[Start Information provided]

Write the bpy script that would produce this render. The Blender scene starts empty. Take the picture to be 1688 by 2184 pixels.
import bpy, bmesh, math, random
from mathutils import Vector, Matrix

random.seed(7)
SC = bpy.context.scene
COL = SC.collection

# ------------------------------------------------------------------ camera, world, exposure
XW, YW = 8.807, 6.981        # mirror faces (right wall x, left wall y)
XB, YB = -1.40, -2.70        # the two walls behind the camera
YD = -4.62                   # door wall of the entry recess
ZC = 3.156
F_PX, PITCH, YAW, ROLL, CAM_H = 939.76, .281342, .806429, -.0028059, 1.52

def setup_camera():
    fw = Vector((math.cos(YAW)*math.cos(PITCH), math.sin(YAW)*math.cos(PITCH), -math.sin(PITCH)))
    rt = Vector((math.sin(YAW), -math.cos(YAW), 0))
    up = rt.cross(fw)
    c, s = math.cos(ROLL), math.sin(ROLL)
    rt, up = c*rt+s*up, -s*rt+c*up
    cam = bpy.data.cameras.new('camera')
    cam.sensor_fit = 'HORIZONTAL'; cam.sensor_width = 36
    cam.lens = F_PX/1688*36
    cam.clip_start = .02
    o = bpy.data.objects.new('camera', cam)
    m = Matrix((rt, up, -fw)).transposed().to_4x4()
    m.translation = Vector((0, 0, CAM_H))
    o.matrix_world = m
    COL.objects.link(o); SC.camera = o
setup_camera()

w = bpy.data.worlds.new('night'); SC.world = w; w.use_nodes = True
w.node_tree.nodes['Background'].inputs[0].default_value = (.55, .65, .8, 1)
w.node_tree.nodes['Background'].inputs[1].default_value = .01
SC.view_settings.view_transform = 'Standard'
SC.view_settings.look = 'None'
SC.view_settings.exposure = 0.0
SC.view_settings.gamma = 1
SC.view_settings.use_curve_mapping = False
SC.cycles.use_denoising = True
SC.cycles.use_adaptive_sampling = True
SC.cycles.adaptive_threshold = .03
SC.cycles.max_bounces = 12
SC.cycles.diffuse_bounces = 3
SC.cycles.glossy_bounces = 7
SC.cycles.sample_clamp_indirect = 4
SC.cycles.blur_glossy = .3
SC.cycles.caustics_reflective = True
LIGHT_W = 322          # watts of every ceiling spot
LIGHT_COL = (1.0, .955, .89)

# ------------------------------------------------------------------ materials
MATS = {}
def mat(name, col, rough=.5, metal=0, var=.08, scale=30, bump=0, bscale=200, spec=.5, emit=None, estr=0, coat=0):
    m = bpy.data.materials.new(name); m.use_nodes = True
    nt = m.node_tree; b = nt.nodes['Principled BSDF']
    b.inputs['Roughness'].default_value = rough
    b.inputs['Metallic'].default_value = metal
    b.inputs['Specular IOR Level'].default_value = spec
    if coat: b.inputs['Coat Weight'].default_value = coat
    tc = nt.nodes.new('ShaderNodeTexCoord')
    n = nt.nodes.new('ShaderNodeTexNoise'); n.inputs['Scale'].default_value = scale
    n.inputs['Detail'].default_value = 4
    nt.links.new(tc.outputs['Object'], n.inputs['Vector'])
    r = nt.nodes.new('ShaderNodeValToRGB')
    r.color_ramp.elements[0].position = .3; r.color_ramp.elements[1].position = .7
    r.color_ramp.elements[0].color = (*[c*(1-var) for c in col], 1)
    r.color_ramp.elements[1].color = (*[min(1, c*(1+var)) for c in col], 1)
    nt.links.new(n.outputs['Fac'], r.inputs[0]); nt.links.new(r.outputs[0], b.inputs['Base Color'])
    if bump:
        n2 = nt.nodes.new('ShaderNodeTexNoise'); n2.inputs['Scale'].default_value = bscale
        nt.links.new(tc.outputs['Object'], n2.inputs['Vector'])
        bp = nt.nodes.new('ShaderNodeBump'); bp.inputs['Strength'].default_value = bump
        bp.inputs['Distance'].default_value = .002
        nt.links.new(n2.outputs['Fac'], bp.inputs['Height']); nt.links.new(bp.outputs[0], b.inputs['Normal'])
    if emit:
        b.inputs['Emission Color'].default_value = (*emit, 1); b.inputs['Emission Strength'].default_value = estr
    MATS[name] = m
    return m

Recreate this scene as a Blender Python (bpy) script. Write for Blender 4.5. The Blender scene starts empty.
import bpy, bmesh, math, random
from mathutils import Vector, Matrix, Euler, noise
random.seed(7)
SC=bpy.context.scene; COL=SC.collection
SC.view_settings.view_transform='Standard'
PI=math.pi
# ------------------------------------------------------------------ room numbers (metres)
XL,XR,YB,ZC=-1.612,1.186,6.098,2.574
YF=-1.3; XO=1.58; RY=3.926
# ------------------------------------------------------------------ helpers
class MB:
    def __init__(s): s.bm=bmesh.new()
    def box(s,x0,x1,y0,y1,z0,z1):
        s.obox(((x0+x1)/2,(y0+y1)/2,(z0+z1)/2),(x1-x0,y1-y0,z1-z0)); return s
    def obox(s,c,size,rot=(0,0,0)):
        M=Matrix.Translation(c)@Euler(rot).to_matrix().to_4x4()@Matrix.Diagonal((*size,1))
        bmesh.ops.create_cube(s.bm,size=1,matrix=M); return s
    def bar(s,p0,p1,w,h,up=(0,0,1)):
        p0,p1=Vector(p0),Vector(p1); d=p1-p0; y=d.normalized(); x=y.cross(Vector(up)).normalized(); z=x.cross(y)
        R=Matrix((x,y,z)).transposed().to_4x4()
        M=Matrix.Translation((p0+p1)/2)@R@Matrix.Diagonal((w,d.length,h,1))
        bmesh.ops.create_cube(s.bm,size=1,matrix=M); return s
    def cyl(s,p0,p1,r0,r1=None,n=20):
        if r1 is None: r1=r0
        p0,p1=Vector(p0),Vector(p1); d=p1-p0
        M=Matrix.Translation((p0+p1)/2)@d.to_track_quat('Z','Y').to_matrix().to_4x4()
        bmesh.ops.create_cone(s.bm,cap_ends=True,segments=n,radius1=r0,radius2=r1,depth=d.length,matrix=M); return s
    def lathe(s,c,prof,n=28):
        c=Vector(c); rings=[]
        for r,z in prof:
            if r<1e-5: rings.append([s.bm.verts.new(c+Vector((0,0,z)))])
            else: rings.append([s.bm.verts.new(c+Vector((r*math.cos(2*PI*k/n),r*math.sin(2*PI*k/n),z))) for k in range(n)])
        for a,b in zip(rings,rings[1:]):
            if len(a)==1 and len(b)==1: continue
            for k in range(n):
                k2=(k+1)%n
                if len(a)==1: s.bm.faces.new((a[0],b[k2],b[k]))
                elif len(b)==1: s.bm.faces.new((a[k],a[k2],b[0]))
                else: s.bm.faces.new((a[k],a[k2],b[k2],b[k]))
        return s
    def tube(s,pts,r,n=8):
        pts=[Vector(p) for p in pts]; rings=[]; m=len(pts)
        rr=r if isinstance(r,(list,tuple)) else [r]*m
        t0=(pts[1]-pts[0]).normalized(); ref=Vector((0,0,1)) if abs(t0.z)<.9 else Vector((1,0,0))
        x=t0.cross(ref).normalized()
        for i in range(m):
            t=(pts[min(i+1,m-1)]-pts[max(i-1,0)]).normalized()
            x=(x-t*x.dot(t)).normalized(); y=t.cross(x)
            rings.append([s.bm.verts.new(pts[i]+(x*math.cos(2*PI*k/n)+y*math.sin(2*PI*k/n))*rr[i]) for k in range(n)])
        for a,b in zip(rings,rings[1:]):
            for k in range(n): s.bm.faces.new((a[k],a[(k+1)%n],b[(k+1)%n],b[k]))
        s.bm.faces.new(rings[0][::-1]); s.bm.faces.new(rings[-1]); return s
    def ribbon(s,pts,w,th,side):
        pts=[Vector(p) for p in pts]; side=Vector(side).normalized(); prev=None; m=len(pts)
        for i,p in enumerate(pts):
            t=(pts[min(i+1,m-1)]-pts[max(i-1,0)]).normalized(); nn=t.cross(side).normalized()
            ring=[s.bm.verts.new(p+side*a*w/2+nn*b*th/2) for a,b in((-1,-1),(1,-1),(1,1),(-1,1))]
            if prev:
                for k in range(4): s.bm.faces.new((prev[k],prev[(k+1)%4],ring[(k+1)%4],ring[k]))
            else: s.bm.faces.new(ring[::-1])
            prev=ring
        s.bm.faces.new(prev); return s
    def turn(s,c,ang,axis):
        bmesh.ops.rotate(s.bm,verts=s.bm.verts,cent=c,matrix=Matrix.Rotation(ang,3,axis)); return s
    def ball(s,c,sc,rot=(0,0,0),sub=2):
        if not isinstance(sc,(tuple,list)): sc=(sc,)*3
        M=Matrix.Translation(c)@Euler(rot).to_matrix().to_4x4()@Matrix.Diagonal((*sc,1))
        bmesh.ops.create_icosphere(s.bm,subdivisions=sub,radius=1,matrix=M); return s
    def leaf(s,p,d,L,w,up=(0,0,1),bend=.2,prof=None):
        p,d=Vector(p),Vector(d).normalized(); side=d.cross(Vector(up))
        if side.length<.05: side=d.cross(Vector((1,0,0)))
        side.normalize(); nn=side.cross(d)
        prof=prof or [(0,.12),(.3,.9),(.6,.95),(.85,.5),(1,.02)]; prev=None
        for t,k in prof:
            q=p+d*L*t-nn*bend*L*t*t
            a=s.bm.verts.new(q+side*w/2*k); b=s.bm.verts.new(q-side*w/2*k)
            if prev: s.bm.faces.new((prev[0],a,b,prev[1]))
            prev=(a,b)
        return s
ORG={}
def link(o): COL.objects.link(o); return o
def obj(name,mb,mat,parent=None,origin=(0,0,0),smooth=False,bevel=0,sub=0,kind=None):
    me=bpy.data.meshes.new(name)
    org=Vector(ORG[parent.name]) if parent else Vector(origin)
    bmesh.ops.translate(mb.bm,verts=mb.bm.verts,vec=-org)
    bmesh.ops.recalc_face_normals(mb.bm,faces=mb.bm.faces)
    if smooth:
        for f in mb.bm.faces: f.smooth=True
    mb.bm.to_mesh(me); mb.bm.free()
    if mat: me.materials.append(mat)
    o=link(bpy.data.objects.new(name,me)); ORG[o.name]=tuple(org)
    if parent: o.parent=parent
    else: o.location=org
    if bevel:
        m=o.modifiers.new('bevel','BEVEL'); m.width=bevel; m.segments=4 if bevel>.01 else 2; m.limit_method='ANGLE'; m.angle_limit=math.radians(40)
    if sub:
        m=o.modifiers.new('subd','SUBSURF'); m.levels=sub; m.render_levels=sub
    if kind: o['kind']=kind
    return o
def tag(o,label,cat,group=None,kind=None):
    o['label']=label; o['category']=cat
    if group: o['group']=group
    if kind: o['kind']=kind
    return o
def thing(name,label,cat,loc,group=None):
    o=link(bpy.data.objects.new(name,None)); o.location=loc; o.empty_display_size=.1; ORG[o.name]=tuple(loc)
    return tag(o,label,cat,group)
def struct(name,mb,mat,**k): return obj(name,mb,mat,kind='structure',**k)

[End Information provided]

Written task >>
Give only the number of lines in the data that hold the string "scene".

Answer below >>
4